Post date: Aug 23, 2013 10:3:29 AM
U.S. soldier Robert Bales, who gunned down 16 unarmed Afghan civilians, says he's "truly sorry" at a sentencing hearing on Thursday (August 22).
JOINT BASE LEWIS-MCCHORD, TACOMA, WASHINGTON, UNITED STATES(AUGUST 22, 2013) (PETER MILLETT) - A decorated U.S. soldier who gunned down 16 unarmed Afghan civilians in a nighttime rampage last year apologized on Thursday (August 22) at a sentencing hearing to determine his fate, calling the killings "an act of cowardice."

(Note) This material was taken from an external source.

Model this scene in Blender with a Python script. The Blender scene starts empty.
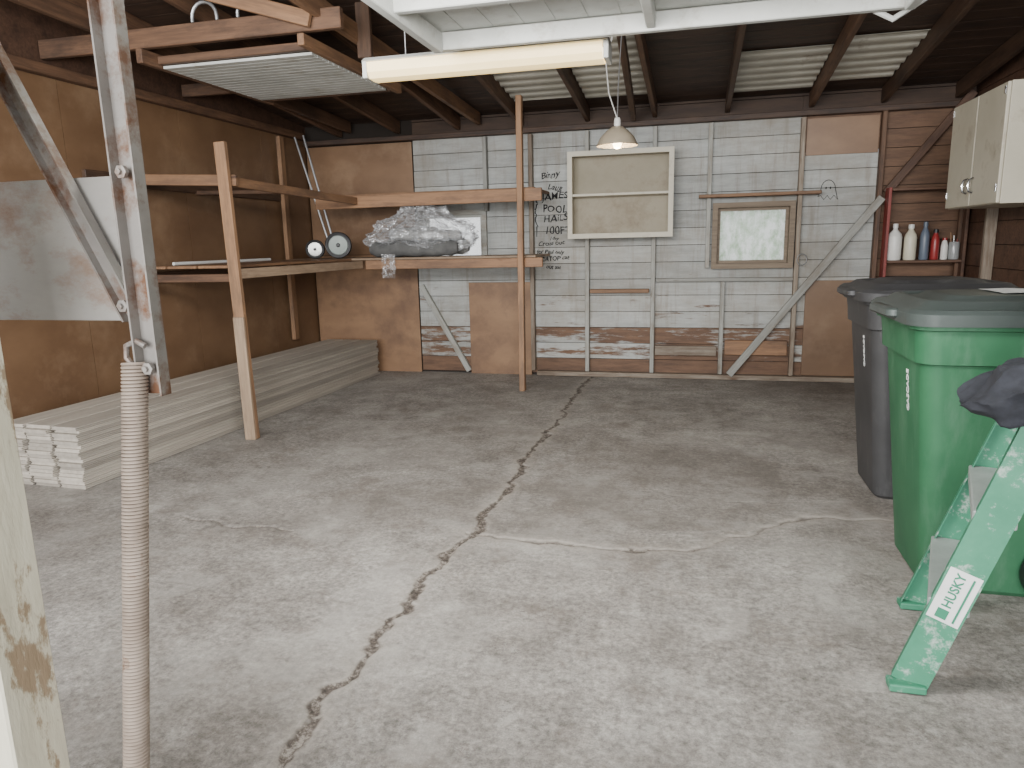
import bpy, bmesh, math, random
import numpy as np
from mathutils import Vector, Matrix, noise
random.seed(7)
col=bpy.context.scene.collection

# ------------------------------------------------------------------ materials
def newmat(name):
    m=bpy.data.materials.new(name); m.use_nodes=True
    nt=m.node_tree; b=nt.nodes['Principled BSDF']
    return m,nt,b
def N(nt,t,**k):
    n=nt.nodes.new(t)
    for a,v in k.items(): setattr(n,a,v)
    return n
def c4(c): return (c[0],c[1],c[2],1)
def coords(nt,scale,rnd=True):
    tc=N(nt,'ShaderNodeTexCoord'); mp=N(nt,'ShaderNodeMapping')
    mp.inputs['Scale'].default_value=scale
    nt.links.new(tc.outputs['Object'],mp.inputs['Vector'])
    if rnd:
        oi=N(nt,'ShaderNodeObjectInfo'); mu=N(nt,'ShaderNodeMath',operation='MULTIPLY'); mu.inputs[1].default_value=37.0
        nt.links.new(oi.outputs['Random'],mu.inputs[0]); nt.links.new(mu.outputs[0],mp.inputs['Location'])
    return mp.outputs['Vector']
def noisen(nt,vec,scale,detail=5,rough=.6):
    n=N(nt,'ShaderNodeTexNoise'); n.inputs['Scale'].default_value=scale; n.inputs['Detail'].default_value=detail; n.inputs['Roughness'].default_value=rough
    nt.links.new(vec,n.inputs['Vector']); return n.outputs['Fac']
def ramp(nt,fac,stops):
    r=N(nt,'ShaderNodeValToRGB'); e=r.color_ramp.elements
    while len(e)<len(stops): e.new(.5)
    for i,(p,c) in enumerate(stops):
        e[i].position=p; e[i].color=c4(c) if len(c)==3 else c
    nt.links.new(fac,r.inputs[0]); return r.outputs[0]
def mixc(nt,fac,a,b,blend='MIX'):
    m=N(nt,'ShaderNodeMix',data_type='RGBA',blend_type=blend)
    for inp,v in ((m.inputs[0],fac),(m.inputs[6],a),(m.inputs[7],b)):
        if hasattr(v,'node'): nt.links.new(v,inp)
        elif isinstance(v,(int,float)): inp.default_value=v
        else: inp.default_value=c4(v)
    return m.outputs[2]
def bump(nt,b,h,strength=.3,dist=.01):
    bp=N(nt,'ShaderNodeBump'); bp.inputs['Strength'].default_value=strength; bp.inputs['Distance'].default_value=dist
    nt.links.new(h,bp.inputs['Height']); nt.links.new(bp.outputs[0],b.inputs['Normal'])
W=(0,0,0);K=(1,1,1)
def surf(name,c1,c2,scale=(1,1,1),ns=6,rough=.7,metal=0,spot=None,spotlo=.6,spothi=.68,spots=3,bmp=.2,vary=.25,spotscale=(1,1,1)):
    m,nt,b=newmat(name)
    v=coords(nt,scale); f=noisen(nt,v,ns)
    c=ramp(nt,f,[(.3,c1),(.7,c2)])
    if spot:
        v2=coords(nt,spotscale) ; f2=noisen(nt,v2,spots,8,.7)
        c=mixc(nt,ramp(nt,f2,[(spotlo,W),(spothi,K)]),c,spot)
    if vary:
        oi=N(nt,'ShaderNodeObjectInfo'); mr=N(nt,'ShaderNodeMapRange'); mr.inputs[3].default_value=1-vary; mr.inputs[4].default_value=1+vary
        nt.links.new(oi.outputs['Random'],mr.inputs[0])
        cb=N(nt,'ShaderNodeCombineColor')
        for i in range(3): nt.links.new(mr.outputs[0],cb.inputs[i])
        c=mixc(nt,1.0,c,cb.outputs[0],'MULTIPLY')
    nt.links.new(c,b.inputs['Base Color']); b.inputs['Roughness'].default_value=rough; b.inputs['Metallic'].default_value=metal
    if bmp: bump(nt,b,f,bmp)
    return m
def wood(name,c1,c2,knots=(.05,.02,.01),vary=.2,rough=.65,dirt=None):
    m,nt,b=newmat(name)
    v=coords(nt,(1.2,22,22)); f=noisen(nt,v,2.2,6,.65)
    c=ramp(nt,f,[(.25,c1),(.75,c2)])
    v2=coords(nt,(1,3,3)); f2=noisen(nt,v2,3.0,3)
    c=mixc(nt,ramp(nt,f2,[(.66,W),(.76,K)]),c,knots)
    if dirt:
        f3=noisen(nt,coords(nt,(1,4,4)),2.2,8,.7)
        c=mixc(nt,ramp(nt,f3,[(.46,W),(.66,(.8,.8,.8))]),c,dirt)
    oi=N(nt,'ShaderNodeObjectInfo'); mr=N(nt,'ShaderNodeMapRange'); mr.inputs[3].default_value=1-vary; mr.inputs[4].default_value=1+vary
    nt.links.new(oi.outputs['Random'],mr.inputs[0]); cb=N(nt,'ShaderNodeCombineColor')
    for i in range(3): nt.links.new(mr.outputs[0],cb.inputs[i])
    c=mixc(nt,1.0,c,cb.outputs[0],'MULTIPLY')
    nt.links.new(c,b.inputs['Base Color']); b.inputs['Roughness'].default_value=rough
    bump(nt,b,f,.25,.004); return m
def plain(name,c,rough=.5,metal=0,emit=0,ecol=None,alpha=1,trans=0):
    m,nt,b=newmat(name)
    f=noisen(nt,coords(nt,(1,1,1)),9,4)
    cc=mixc(nt,ramp(nt,f,[(.3,W),(.8,K)]),c,tuple(x*.82 for x in c))
    nt.links.new(cc,b.inputs['Base Color']); b.inputs['Roughness'].default_value=rough; b.inputs['Metallic'].default_value=metal
    if emit: b.inputs['Emission Color'].default_value=c4(ecol or c); b.inputs['Emission Strength'].default_value=emit
    b.inputs['Alpha'].default_value=alpha; b.inputs['Transmission Weight'].default_value=trans
    return m

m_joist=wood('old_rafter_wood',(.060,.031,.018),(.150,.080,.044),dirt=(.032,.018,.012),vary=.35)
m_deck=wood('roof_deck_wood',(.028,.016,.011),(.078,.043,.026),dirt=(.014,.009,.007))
m_orange=wood('orange_pine',(.20,.108,.055),(.34,.195,.105),knots=(.10,.048,.02),dirt=(.13,.08,.05))
m_grey=wood('weathered_pine',(.23,.16,.105),(.39,.285,.195),knots=(.15,.09,.05),dirt=(.16,.11,.075))
m_edge=wood('shelf_edge_pine',(.175,.093,.048),(.31,.172,.09),dirt=(.11,.063,.04))
m_stud=wood('painted_stud',(.24,.24,.215),(.39,.39,.36),knots=(.16,.13,.10),dirt=(.20,.165,.125))
m_studb=wood('worn_stud',(.13,.08,.05),(.34,.30,.24),knots=(.12,.07,.04),dirt=(.12,.08,.05))
m_dark=wood('dark_old_plank',(.055,.027,.018),(.135,.071,.042),dirt=(.04,.021,.014))
m_ply=surf('orange_plywood',(.175,.098,.053),(.265,.155,.083),scale=(1,1,2.5),ns=1.6,rough=.6,spot=(.115,.064,.039),spots=2.2,spotlo=.48,spothi=.72,bmp=.05,vary=.3)
m_hard=surf('brown_hardboard',(.135,.073,.038),(.215,.125,.067),scale=(1,1,1.6),ns=1.5,rough=.45,spot=(.29,.19,.115),spots=1.6,spotlo=.52,spothi=.80,bmp=.03)
m_white=surf('white_door_paint',(.40,.41,.385),(.56,.57,.54),ns=3,rough=.55,spot=(.29,.265,.22),spots=5,spotlo=.54,spothi=.72,bmp=.08,vary=.08)
m_cream=surf('cream_paint',(.46,.425,.33),(.57,.53,.425),ns=2,rough=.5,spot=(.29,.24,.17),spots=4,spotlo=.56,spothi=.76,bmp=.05,vary=.04)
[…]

Army Staff Sergeant Robert Bales, a veteran of four combat tours in Iraq and Afghanistan, has admitted to shooting the villagers, mostly women and children, in attacks on their family compounds in Kandahar province in March 2012.Bales told a jury in a military courtroom in Washington state that he was "truly sorry" for the killings, choking up at times.

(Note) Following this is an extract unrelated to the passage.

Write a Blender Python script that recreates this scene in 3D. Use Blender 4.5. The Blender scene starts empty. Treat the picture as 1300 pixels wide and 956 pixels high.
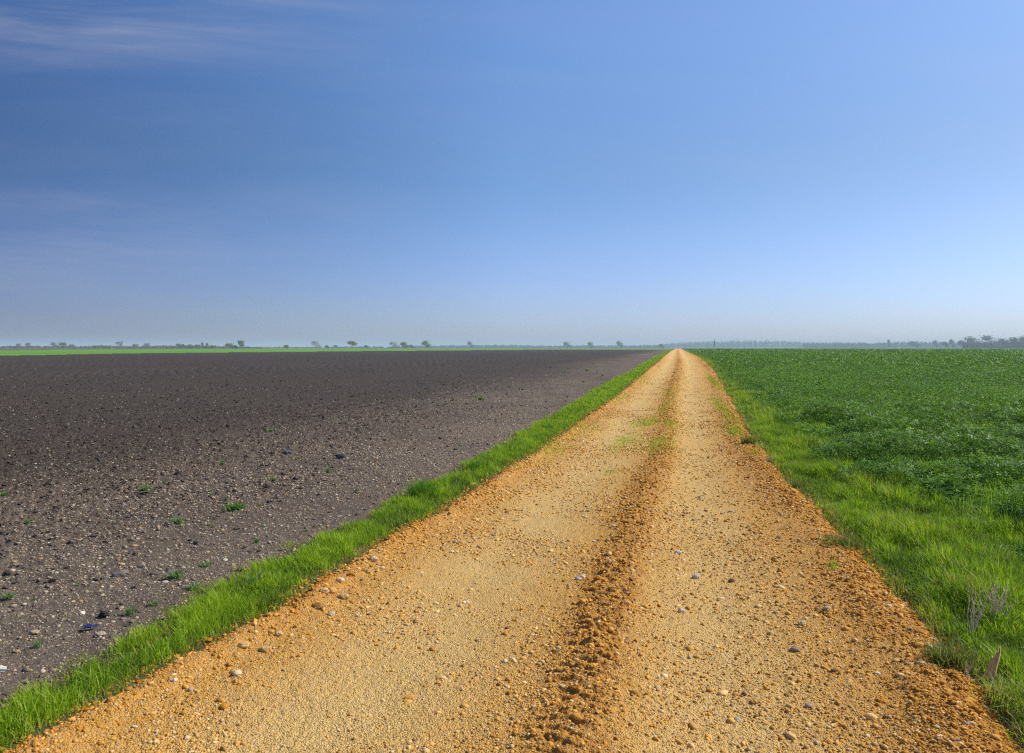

Bales pleaded guilty to the killings in June in a deal that will spare him the death penalty. A jury of six military personnel will ultimately decide if he will spend the rest of his natural life in prison or be eligible for parole after 20 years. Closing arguments are due on Friday (August 23).
Defense lawyers have been seeking to show that Bales was a dutiful soldier and father who suffered a breakdown under the pressure of his final military deployment to Afghanistan that led to the massacre.
Army prosecutors have said Bales acted alone with chilling premeditation when, after a night of drinking and armed with a pistol, a rifle and a grenade launcher, he left his base twice during the night, returning in the middle of his rampage to tell a fellow soldier, "I just shot up some people."
The killings marked the worst case of civilian deaths blamed on a rogue U.S. soldier since the Vietnam War and further eroded strained U.S.-Afghan relations after more than a decade of conflict in that country.